For those interested in the numbers, the Mega Millions jackpot stands at $540 million. That’s the estimated nominal value of the annuity payout over 25 years (26 payments, the first one is immediate and the rest are at the end of the year). That annunity is calculated based on the current cash prize pool of $389 million.
If you won that cash prize, the federal government’s tax bite would be about $136 million, based on the top marginal tax rate of 35%. (And really, the top bracket is all that matters for this kind of money.) There could also be a state income tax, depending where you live. For those of you here with me in Illinois, that’s another 5% or about $19.5 million.
That leaves you with a mere $233 million after time-value-of-money and tax calculations. Given the 1 in 175,711,536 odds of winning the Mega Millions jackpot, this means that each Mega Millions lottery ticket you purchase has a mathematically expected value of $1.33.

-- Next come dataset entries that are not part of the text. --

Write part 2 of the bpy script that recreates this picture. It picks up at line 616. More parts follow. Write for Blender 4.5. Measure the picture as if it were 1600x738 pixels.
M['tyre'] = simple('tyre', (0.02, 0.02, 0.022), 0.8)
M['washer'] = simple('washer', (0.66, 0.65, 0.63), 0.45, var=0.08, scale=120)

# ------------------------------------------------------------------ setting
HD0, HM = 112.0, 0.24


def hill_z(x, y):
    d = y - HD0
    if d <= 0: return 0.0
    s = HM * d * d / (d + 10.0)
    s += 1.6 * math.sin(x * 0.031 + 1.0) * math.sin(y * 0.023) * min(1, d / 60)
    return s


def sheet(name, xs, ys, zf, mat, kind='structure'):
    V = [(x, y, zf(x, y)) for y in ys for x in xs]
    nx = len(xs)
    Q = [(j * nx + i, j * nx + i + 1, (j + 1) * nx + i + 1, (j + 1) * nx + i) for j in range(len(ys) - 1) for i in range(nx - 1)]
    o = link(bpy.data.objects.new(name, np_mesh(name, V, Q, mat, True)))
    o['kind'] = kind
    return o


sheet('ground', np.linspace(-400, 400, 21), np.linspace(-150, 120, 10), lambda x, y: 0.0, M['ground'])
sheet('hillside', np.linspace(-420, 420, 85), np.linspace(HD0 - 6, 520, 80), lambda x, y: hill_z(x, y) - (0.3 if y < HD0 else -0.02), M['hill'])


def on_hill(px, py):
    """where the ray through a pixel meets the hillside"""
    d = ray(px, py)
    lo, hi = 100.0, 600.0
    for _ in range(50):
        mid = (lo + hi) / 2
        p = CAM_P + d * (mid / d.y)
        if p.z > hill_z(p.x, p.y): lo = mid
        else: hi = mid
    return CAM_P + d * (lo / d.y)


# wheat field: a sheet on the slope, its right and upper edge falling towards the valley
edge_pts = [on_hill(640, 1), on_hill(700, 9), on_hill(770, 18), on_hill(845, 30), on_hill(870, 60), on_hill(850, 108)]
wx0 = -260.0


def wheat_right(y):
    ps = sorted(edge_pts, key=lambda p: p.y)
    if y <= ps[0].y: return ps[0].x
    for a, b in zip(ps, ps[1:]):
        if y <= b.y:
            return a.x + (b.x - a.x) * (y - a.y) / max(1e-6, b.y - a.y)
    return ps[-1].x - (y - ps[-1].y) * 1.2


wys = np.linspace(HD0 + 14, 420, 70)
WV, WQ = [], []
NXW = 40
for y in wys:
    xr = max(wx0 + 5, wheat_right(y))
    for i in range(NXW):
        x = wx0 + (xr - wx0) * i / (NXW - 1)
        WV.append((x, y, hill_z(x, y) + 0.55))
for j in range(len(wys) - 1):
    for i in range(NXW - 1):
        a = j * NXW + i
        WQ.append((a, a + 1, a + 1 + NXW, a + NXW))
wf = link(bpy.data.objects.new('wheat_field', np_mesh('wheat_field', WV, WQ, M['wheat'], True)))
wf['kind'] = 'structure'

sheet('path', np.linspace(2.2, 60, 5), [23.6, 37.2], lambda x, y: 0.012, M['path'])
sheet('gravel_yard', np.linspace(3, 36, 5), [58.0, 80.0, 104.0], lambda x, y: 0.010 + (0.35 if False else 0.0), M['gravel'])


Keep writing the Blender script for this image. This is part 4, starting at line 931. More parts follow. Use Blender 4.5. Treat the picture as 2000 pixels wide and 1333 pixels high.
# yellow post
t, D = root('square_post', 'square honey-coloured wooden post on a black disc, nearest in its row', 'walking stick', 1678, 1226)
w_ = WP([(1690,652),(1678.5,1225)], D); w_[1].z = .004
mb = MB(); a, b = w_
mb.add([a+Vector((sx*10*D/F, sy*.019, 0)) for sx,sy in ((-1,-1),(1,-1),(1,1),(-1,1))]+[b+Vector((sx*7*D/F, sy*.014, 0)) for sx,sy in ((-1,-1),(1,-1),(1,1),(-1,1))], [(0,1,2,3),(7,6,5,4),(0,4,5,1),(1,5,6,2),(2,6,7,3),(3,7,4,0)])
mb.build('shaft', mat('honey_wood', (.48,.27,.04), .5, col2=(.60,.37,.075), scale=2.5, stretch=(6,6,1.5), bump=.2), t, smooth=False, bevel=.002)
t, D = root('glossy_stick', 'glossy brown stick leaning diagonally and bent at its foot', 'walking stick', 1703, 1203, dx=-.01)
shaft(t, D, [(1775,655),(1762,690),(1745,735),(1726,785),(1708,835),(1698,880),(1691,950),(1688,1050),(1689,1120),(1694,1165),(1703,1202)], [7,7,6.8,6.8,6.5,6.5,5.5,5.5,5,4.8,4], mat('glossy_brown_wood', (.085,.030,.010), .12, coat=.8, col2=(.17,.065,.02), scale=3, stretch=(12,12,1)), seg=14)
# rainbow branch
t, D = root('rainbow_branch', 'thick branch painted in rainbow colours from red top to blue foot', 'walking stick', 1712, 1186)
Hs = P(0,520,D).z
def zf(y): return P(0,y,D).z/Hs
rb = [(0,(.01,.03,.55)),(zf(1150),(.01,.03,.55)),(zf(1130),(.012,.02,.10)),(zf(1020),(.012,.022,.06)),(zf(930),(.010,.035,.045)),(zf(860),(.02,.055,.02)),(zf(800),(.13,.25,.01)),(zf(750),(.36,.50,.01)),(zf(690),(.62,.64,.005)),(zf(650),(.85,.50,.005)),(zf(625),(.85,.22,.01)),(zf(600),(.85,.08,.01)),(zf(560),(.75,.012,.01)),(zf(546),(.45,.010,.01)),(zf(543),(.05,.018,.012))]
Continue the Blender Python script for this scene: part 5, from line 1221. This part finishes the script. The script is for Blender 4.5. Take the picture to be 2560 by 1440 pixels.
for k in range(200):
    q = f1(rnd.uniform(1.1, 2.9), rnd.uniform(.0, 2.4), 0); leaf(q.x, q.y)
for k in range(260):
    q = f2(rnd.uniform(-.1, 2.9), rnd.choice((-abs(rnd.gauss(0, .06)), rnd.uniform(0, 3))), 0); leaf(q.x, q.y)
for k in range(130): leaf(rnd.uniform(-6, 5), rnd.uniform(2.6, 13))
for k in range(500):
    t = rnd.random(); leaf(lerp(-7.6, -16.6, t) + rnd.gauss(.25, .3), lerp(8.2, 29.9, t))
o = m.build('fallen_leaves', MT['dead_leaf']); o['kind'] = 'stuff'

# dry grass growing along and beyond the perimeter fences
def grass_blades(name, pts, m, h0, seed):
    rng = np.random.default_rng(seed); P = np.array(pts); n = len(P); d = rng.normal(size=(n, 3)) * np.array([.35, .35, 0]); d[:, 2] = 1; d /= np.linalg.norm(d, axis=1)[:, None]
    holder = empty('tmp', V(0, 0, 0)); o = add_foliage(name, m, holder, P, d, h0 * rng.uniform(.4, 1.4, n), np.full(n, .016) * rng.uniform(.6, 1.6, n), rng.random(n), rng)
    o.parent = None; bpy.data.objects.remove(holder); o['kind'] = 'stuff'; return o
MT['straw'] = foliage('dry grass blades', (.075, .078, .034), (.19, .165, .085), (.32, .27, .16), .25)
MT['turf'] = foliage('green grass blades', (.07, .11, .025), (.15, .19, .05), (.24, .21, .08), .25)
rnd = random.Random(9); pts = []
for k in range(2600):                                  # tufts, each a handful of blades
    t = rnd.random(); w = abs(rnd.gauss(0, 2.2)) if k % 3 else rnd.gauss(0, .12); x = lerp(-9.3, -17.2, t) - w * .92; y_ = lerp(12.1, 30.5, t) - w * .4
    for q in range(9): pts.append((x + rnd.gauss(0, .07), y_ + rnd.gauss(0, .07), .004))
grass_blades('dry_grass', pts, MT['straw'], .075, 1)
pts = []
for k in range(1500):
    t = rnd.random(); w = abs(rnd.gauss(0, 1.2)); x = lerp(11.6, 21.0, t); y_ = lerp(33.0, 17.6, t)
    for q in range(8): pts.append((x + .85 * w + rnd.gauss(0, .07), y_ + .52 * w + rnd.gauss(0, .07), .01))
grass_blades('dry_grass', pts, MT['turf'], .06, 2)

That’s right, for the first time I know of, the Mega Millions lottery is above the breakeven point. It could actually make some kind of financial sense to buy a ticket.
Of course, that’s only if you’re completely risk-blind, since the most likely outcome by far is loss of all your money. By comparison, synthetic CDO’s backed by residential mortgages were a much safer investment even during the crash.
If you have a handy $175 million in cash, it might make sense to use it to buy all 175,711,536 possible lottery tickets, which would guarantee you a $58 million profit.
Well, that’s not quite true. You see there’s one thing these calculations didn’t take into account, which is that someone else could also pick the winning number. I don’t know the odds of that happening — it depends on how many people buy tickets — but if even one other person wins, it will cut your prize in half to about $117 million, for a net loss of $59 million.
Because of this possibility — multiple winners splitting the prize pool — even at a jackpot of over half a billion dollars, the Mega Millions lottery still might not actually be at breakeven.